Exercise inputs ->
◆ ◆ ◆ ◆ ◆ ◆ ◆
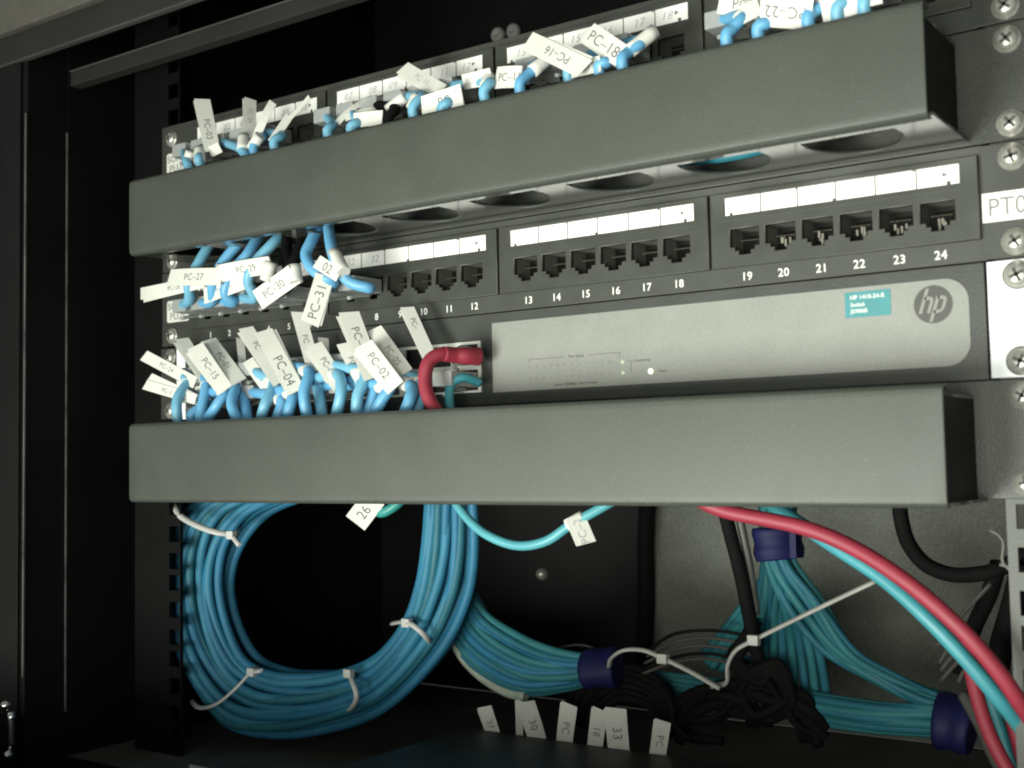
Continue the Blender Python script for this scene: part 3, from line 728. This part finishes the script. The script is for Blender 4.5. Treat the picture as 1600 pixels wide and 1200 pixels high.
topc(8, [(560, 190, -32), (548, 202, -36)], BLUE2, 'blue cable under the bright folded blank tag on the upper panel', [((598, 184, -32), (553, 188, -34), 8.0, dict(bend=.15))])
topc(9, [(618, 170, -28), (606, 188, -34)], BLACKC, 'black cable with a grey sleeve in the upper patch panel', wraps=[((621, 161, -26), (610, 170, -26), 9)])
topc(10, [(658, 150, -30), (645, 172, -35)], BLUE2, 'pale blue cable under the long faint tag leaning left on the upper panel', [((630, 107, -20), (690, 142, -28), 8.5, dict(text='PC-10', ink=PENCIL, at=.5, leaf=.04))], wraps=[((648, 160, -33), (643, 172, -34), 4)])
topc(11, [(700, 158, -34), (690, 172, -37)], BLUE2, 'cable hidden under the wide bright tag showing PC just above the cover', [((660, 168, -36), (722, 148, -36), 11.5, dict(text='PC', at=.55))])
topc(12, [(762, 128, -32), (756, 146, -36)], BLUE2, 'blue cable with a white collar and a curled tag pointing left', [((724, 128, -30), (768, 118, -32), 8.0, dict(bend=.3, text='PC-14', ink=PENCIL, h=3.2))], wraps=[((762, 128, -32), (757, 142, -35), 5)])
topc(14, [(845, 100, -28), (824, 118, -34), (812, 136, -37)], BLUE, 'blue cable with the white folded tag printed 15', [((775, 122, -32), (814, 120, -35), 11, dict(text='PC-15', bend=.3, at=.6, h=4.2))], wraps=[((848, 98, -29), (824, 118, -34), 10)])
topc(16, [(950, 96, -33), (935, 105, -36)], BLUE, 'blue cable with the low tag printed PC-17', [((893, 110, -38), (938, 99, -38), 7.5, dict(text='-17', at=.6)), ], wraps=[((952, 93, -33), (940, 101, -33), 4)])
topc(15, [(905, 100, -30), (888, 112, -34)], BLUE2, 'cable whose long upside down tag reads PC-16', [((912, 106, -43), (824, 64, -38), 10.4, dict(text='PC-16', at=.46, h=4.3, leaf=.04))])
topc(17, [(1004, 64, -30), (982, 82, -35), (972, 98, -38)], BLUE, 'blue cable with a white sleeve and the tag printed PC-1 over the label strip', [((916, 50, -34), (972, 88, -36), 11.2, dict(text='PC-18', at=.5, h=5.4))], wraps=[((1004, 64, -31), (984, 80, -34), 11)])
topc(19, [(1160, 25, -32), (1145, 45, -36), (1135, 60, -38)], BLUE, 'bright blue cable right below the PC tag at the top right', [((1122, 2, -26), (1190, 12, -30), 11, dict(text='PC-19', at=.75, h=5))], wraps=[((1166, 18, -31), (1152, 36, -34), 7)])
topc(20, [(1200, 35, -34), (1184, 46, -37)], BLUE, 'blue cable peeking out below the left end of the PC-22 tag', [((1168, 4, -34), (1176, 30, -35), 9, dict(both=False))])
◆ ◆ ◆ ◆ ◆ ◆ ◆
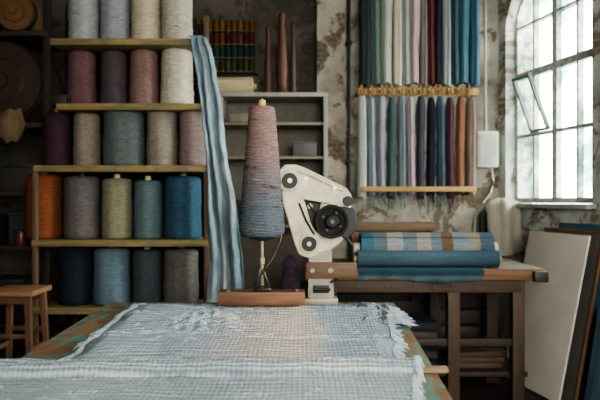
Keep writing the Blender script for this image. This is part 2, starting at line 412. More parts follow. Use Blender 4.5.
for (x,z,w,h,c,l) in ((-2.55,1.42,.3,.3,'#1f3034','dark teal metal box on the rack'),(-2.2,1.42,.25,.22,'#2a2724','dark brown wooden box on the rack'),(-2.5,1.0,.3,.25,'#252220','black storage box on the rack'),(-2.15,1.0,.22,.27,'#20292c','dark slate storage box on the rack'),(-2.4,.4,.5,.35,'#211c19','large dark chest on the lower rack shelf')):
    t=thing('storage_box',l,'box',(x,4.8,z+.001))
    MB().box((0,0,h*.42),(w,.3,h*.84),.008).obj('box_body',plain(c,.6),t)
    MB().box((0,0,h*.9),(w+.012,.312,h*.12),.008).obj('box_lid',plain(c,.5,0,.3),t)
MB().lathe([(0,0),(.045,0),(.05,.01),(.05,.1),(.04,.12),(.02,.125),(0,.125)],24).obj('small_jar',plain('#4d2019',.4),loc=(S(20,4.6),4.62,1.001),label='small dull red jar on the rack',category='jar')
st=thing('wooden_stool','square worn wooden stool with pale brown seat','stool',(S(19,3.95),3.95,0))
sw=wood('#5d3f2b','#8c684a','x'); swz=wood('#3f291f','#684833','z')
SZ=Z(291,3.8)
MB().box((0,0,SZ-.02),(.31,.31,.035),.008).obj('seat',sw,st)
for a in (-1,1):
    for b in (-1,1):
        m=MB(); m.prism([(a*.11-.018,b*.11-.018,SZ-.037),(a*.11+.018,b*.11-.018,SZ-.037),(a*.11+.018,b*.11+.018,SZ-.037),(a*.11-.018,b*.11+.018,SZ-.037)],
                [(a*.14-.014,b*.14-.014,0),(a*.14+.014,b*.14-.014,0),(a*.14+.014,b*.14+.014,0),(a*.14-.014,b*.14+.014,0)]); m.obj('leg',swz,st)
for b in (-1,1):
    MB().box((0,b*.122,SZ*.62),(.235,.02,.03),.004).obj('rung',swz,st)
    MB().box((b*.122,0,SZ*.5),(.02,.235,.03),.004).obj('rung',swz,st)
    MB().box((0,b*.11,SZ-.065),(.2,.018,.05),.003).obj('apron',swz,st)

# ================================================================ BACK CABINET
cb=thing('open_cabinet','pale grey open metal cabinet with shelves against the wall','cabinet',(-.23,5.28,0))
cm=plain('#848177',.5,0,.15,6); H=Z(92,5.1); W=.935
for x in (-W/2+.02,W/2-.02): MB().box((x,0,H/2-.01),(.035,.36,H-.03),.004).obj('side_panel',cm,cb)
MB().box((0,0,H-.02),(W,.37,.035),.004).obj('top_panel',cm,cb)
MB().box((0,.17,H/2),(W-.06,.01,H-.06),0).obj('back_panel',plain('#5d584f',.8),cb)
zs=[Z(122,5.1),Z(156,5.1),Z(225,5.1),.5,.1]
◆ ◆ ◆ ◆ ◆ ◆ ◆
Task goal -> Each line that has the word "part" should be copied.

Complete output ->
Continue the Blender Python script for this scene: part 3, from line 728. This part finishes the script. The script is for Blender 4.5. Treat the picture as 1600 pixels wide and 1200 pixels high.
Keep writing the Blender script for this image. This is part 2, starting at line 412. More parts follow. Use Blender 4.5.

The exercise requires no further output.